Exactly why is unclear. There’s a laundry list of possible threats to the bird – roads, power poles, agricultural development, overgrazing, mining and more.

“It’s not any one thing,” Wightman said. “But it’s the cumulative effect.”

“They’re poked from a lot of directions,” Ellis said.

Taking A Page From

Wyoming’s Playbook

Some of the strategies in Bullock’s plan come from Wyoming, which currently has the only plan for sage grouse management approved by the federal government.

One of the ways Wyoming is keeping habitat available is through conservation easements. Bob Budd, executive director of the Wyoming Wildlife and Natural Resource Trust, said the state has secured about 300,000 acres of easements since the plan went into effect.

Bullock’s plan includes an easement portion, allowing for both temporary and permanent easements. Grants from the state account would be used to compensate landowners. In some cases, ranchers or whoever might own the land will have to agree to not convert rangeland to cropland, or take other steps to ensure grouse habitat remains intact.

Grazing, though, is just fine.

“Grazing and grouse certainly coincide well together,” Jay Bodner of the Montana Stockgrowers Association said. He added that studies show grazing has “a negligible, or even positive” impact on the bird’s habitat.

Federal regulation would likely mean restrictions or even elimination of grazing in core sage grouse areas, but Montana’s plan allows ranchers to continue business pretty much as usual.

The portion of the state plan that might have the greatest effect is the distance developers will have to keep from a lek in a core area. The ground on leks and within .6 of a mile must remain undisturbed and empty, meaning no construction, mining or any sort of land conversion can be done.

This creates a challenge for the energy industry, since many sage grouse leks and core habitat are also on land where oil or coal can be found.

Sen. Connell said the requirement will chill energy development.

“It’s going to cost them more, and it’s going to make it less convenient,” Connell said.

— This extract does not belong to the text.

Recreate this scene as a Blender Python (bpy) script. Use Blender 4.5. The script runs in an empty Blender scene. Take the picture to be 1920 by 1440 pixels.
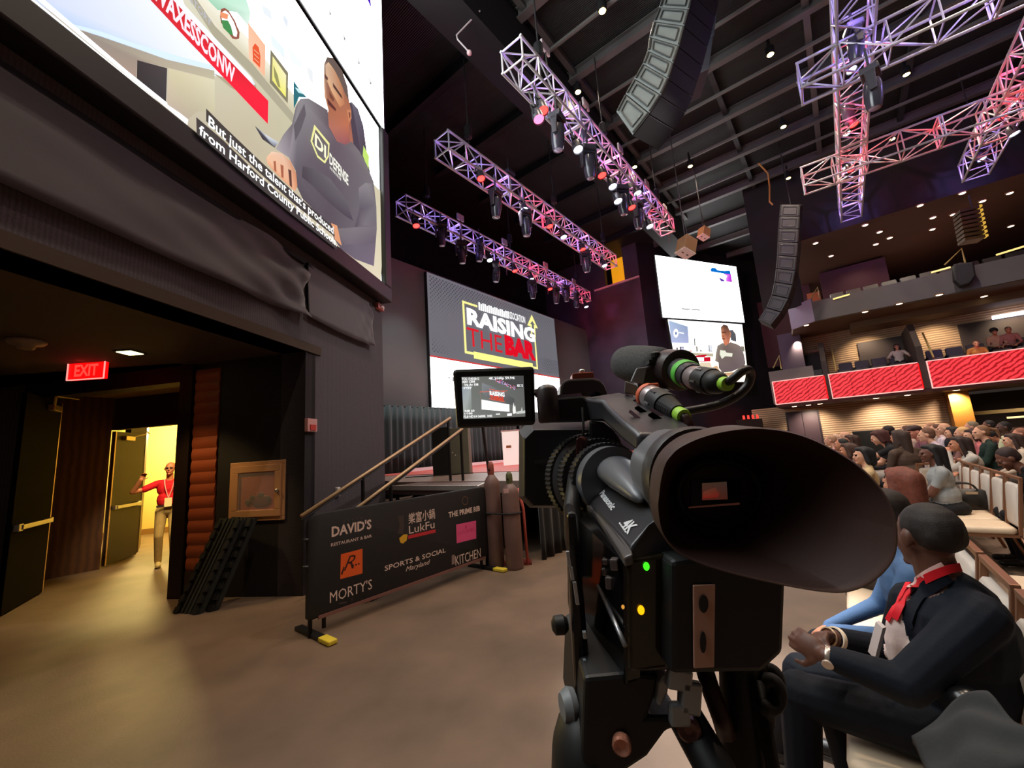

Bud Clinch, executive director of the Montana Coal Council, said coal development is already limited.

“We can only mine where coal is,” Clinch said.

Clinch said a crucial part of the plan allows for compensatory mitigation, which may let companies develop on the land if they can pay for restoration of another area of habitat.

Dave Galt, executive director of the Montana Petroleum Association, said that although the state plan may limit some energy activity in Montana, it’s better than having the bird listed and ceding control to the federal government. He said a listing may shut down the industry.

“The energy industry in the western United States is really at stake,” Galt said.

Hamlett said that’s what the plan is made for: keeping energy and agriculture alive , keeping the bird alive and keeping Montana in control.

“We know, because we live here, the lay of the land and what works,” Hamlett said.

His Senate desk is in the back corner on the left side, right in front of a painting of stampeding buffalo and two wolves. In the lower left corner of the painting, hiding behind a plant, is a sage grouse.